ここでつくる米を地元では「入り水の米」といいます。 「入り水の米はうまい」と昔からいわれるとおり、米の味は「水」でつくられます。
水のあるところに人は住む。水のあるところに米は育つ。
水が生まれる山間地域の米つくりは日本の心と風景をつないできました。
しかし今、人の暮らしは変わりました。暮らし方が変わると風景が変わります。 山間の美しい棚田が植林の山に消えています。 わたしたちは、この風景をなんとか次の世代につなぎたい。
その思いを込めて、水と土とやりとりしながら、昔に学び、あたらめて米つくりをはじめます。
四万十中流域は水が生まれるところです。米づくりをつなぎながら四万十の心と風景を残していたいのです。

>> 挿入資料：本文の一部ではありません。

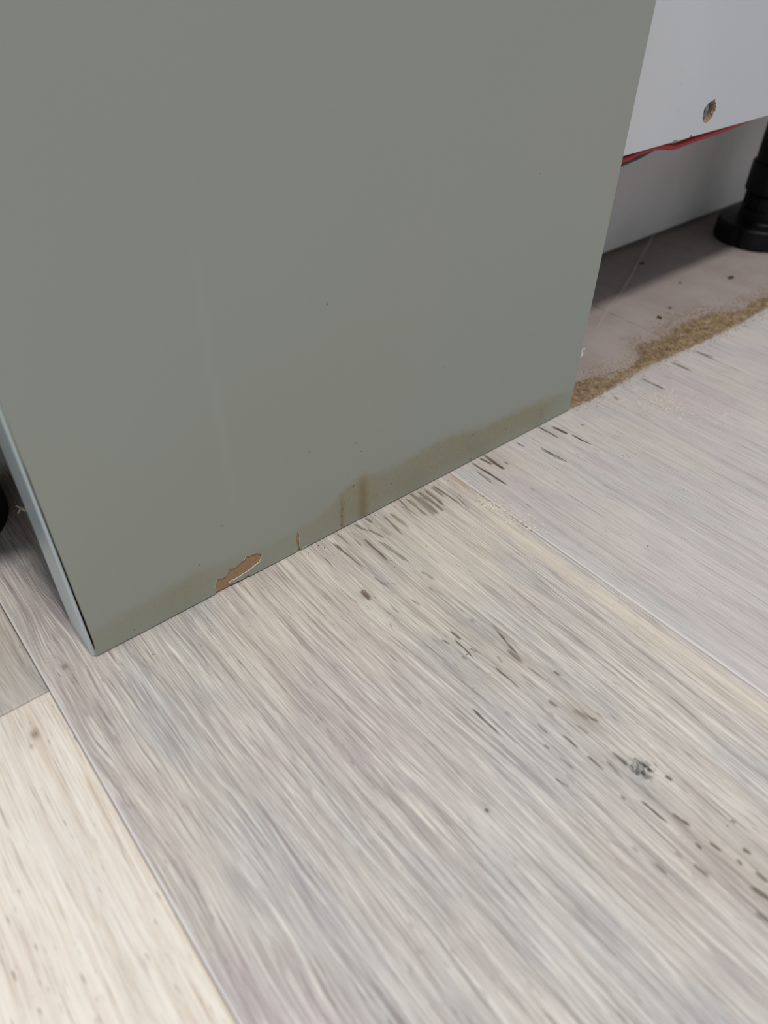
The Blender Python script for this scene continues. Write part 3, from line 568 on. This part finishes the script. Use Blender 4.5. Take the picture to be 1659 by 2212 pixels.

しかし今、山間では農家の高齢化と過疎により日本の原風景が失なわれようとしています。農村の風景は長い間続けられてきた米つくりによって作られました。米つくりは山間の農的生活文化そのものです。
つまり風景が消えてしまえば、何百年も継承されてきた道具や知恵がなかったことになってしまう可能性があります。さらに、大きな市町村合併の中で、四万十川中流域という広域の文化も見えなくなってからでは取りかえしがつきません。
もう一度、米つくりを見直したい。そのことは、地域や文化や生活を見直すことにつながり、水という万物の根源を生み出す地域に住むことの「豊かさ」を保ち続けることにつながります。